### SHORT EXERCISE
Repeat exactly each line of the data provided below.

### RAW DATA

....

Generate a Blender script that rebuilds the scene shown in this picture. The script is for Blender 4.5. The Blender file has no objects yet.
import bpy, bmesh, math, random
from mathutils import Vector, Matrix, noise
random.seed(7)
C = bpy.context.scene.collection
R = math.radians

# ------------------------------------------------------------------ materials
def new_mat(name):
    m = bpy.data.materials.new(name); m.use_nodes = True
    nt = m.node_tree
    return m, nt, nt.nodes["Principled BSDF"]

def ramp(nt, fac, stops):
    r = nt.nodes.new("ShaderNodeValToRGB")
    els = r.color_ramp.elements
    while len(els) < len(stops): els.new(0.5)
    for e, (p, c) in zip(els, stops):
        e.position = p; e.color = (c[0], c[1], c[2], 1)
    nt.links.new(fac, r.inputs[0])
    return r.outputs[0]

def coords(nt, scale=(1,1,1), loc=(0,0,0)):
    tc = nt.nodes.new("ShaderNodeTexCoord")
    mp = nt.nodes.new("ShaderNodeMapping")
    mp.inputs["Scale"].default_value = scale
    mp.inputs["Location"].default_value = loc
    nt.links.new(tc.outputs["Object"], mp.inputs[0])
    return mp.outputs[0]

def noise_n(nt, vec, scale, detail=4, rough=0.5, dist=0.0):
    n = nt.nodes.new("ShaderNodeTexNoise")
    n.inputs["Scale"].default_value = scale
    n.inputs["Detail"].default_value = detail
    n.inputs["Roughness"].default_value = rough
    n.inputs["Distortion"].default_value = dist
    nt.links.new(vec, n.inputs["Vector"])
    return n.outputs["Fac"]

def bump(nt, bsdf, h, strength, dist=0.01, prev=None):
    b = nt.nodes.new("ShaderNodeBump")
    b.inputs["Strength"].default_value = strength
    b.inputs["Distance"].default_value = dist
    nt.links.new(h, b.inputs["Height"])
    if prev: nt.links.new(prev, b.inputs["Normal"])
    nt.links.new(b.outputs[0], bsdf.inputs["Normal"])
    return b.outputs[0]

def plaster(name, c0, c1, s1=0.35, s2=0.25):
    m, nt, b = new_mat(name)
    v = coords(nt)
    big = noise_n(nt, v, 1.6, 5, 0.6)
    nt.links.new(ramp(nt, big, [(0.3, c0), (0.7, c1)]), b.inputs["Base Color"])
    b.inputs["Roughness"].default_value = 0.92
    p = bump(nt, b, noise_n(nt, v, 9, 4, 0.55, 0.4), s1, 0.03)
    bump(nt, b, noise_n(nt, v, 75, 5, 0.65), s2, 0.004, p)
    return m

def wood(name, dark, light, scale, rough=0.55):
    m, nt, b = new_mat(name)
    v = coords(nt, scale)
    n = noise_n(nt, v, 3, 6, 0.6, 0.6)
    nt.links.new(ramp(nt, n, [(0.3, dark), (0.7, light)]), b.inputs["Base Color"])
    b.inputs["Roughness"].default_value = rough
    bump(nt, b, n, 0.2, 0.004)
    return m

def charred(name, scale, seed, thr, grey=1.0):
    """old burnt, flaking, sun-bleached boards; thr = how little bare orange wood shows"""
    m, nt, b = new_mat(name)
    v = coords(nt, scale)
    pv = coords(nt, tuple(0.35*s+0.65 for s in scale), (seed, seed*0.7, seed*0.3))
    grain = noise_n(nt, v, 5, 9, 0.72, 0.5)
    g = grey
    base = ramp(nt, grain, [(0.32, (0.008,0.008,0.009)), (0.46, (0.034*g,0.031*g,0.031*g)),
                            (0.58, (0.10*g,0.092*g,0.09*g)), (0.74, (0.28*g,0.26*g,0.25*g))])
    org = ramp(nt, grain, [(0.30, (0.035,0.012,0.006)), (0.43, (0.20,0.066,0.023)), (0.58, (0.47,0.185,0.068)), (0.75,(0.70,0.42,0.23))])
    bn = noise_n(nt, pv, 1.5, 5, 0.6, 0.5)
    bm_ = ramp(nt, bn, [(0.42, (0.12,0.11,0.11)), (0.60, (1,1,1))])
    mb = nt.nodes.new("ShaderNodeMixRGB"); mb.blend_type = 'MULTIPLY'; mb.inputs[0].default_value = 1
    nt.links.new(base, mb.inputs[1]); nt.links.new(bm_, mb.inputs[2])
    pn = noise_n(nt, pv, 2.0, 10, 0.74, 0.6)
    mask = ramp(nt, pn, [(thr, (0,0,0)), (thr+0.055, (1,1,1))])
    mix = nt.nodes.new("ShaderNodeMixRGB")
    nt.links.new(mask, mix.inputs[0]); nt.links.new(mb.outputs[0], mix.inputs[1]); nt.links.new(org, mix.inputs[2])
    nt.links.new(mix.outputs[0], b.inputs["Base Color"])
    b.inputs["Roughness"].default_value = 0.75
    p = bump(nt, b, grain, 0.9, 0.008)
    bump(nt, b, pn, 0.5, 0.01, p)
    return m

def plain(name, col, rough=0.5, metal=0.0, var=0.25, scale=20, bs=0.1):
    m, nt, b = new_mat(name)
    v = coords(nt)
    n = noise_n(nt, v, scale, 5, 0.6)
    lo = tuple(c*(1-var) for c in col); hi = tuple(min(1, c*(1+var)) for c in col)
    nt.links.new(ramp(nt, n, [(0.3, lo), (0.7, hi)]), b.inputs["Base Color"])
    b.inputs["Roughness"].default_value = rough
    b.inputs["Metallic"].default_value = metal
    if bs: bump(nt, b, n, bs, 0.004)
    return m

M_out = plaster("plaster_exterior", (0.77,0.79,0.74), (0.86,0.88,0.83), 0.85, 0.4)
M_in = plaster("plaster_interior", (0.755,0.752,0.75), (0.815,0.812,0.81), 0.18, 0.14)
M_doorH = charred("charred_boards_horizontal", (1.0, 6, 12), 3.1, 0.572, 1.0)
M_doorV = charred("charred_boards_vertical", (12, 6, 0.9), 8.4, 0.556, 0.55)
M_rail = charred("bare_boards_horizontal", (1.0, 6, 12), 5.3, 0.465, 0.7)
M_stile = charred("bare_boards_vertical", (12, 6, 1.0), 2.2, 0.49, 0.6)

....

### THE RESULT
Generate a Blender script that rebuilds the scene shown in this picture. The script is for Blender 4.5. The Blender file has no objects yet.
import bpy, bmesh, math, random
from mathutils import Vector, Matrix, noise
random.seed(7)
C = bpy.context.scene.collection
R = math.radians

# ------------------------------------------------------------------ materials
def new_mat(name):
    m = bpy.data.materials.new(name); m.use_nodes = True
    nt = m.node_tree
    return m, nt, nt.nodes["Principled BSDF"]

def ramp(nt, fac, stops):
    r = nt.nodes.new("ShaderNodeValToRGB")
    els = r.color_ramp.elements
    while len(els) < len(stops): els.new(0.5)
    for e, (p, c) in zip(els, stops):
        e.position = p; e.color = (c[0], c[1], c[2], 1)
    nt.links.new(fac, r.inputs[0])
    return r.outputs[0]

def coords(nt, scale=(1,1,1), loc=(0,0,0)):
    tc = nt.nodes.new("ShaderNodeTexCoord")
    mp = nt.nodes.new("ShaderNodeMapping")
    mp.inputs["Scale"].default_value = scale
    mp.inputs["Location"].default_value = loc
    nt.links.new(tc.outputs["Object"], mp.inputs[0])
    return mp.outputs[0]

def noise_n(nt, vec, scale, detail=4, rough=0.5, dist=0.0):
    n = nt.nodes.new("ShaderNodeTexNoise")
    n.inputs["Scale"].default_value = scale
    n.inputs["Detail"].default_value = detail
    n.inputs["Roughness"].default_value = rough
    n.inputs["Distortion"].default_value = dist
    nt.links.new(vec, n.inputs["Vector"])
    return n.outputs["Fac"]

def bump(nt, bsdf, h, strength, dist=0.01, prev=None):
    b = nt.nodes.new("ShaderNodeBump")
    b.inputs["Strength"].default_value = strength
    b.inputs["Distance"].default_value = dist
    nt.links.new(h, b.inputs["Height"])
    if prev: nt.links.new(prev, b.inputs["Normal"])
    nt.links.new(b.outputs[0], bsdf.inputs["Normal"])
    return b.outputs[0]

def plaster(name, c0, c1, s1=0.35, s2=0.25):
    m, nt, b = new_mat(name)
    v = coords(nt)
    big = noise_n(nt, v, 1.6, 5, 0.6)
    nt.links.new(ramp(nt, big, [(0.3, c0), (0.7, c1)]), b.inputs["Base Color"])
    b.inputs["Roughness"].default_value = 0.92
    p = bump(nt, b, noise_n(nt, v, 9, 4, 0.55, 0.4), s1, 0.03)
    bump(nt, b, noise_n(nt, v, 75, 5, 0.65), s2, 0.004, p)
    return m

def wood(name, dark, light, scale, rough=0.55):
    m, nt, b = new_mat(name)
    v = coords(nt, scale)
    n = noise_n(nt, v, 3, 6, 0.6, 0.6)
    nt.links.new(ramp(nt, n, [(0.3, dark), (0.7, light)]), b.inputs["Base Color"])
    b.inputs["Roughness"].default_value = rough
    bump(nt, b, n, 0.2, 0.004)
    return m

def charred(name, scale, seed, thr, grey=1.0):
    """old burnt, flaking, sun-bleached boards; thr = how little bare orange wood shows"""
    m, nt, b = new_mat(name)
    v = coords(nt, scale)
    pv = coords(nt, tuple(0.35*s+0.65 for s in scale), (seed, seed*0.7, seed*0.3))
    grain = noise_n(nt, v, 5, 9, 0.72, 0.5)
    g = grey
    base = ramp(nt, grain, [(0.32, (0.008,0.008,0.009)), (0.46, (0.034*g,0.031*g,0.031*g)),
                            (0.58, (0.10*g,0.092*g,0.09*g)), (0.74, (0.28*g,0.26*g,0.25*g))])
    org = ramp(nt, grain, [(0.30, (0.035,0.012,0.006)), (0.43, (0.20,0.066,0.023)), (0.58, (0.47,0.185,0.068)), (0.75,(0.70,0.42,0.23))])
    bn = noise_n(nt, pv, 1.5, 5, 0.6, 0.5)
    bm_ = ramp(nt, bn, [(0.42, (0.12,0.11,0.11)), (0.60, (1,1,1))])
    mb = nt.nodes.new("ShaderNodeMixRGB"); mb.blend_type = 'MULTIPLY'; mb.inputs[0].default_value = 1
    nt.links.new(base, mb.inputs[1]); nt.links.new(bm_, mb.inputs[2])
    pn = noise_n(nt, pv, 2.0, 10, 0.74, 0.6)
    mask = ramp(nt, pn, [(thr, (0,0,0)), (thr+0.055, (1,1,1))])
    mix = nt.nodes.new("ShaderNodeMixRGB")
    nt.links.new(mask, mix.inputs[0]); nt.links.new(mb.outputs[0], mix.inputs[1]); nt.links.new(org, mix.inputs[2])
    nt.links.new(mix.outputs[0], b.inputs["Base Color"])
    b.inputs["Roughness"].default_value = 0.75
    p = bump(nt, b, grain, 0.9, 0.008)
    bump(nt, b, pn, 0.5, 0.01, p)
    return m

def plain(name, col, rough=0.5, metal=0.0, var=0.25, scale=20, bs=0.1):
    m, nt, b = new_mat(name)
    v = coords(nt)
    n = noise_n(nt, v, scale, 5, 0.6)
    lo = tuple(c*(1-var) for c in col); hi = tuple(min(1, c*(1+var)) for c in col)
    nt.links.new(ramp(nt, n, [(0.3, lo), (0.7, hi)]), b.inputs["Base Color"])
    b.inputs["Roughness"].default_value = rough
    b.inputs["Metallic"].default_value = metal
    if bs: bump(nt, b, n, bs, 0.004)
    return m

M_out = plaster("plaster_exterior", (0.77,0.79,0.74), (0.86,0.88,0.83), 0.85, 0.4)
M_in = plaster("plaster_interior", (0.755,0.752,0.75), (0.815,0.812,0.81), 0.18, 0.14)
M_doorH = charred("charred_boards_horizontal", (1.0, 6, 12), 3.1, 0.572, 1.0)
M_doorV = charred("charred_boards_vertical", (12, 6, 0.9), 8.4, 0.556, 0.55)
M_rail = charred("bare_boards_horizontal", (1.0, 6, 12), 5.3, 0.465, 0.7)
M_stile = charred("bare_boards_vertical", (12, 6, 1.0), 2.2, 0.49, 0.6)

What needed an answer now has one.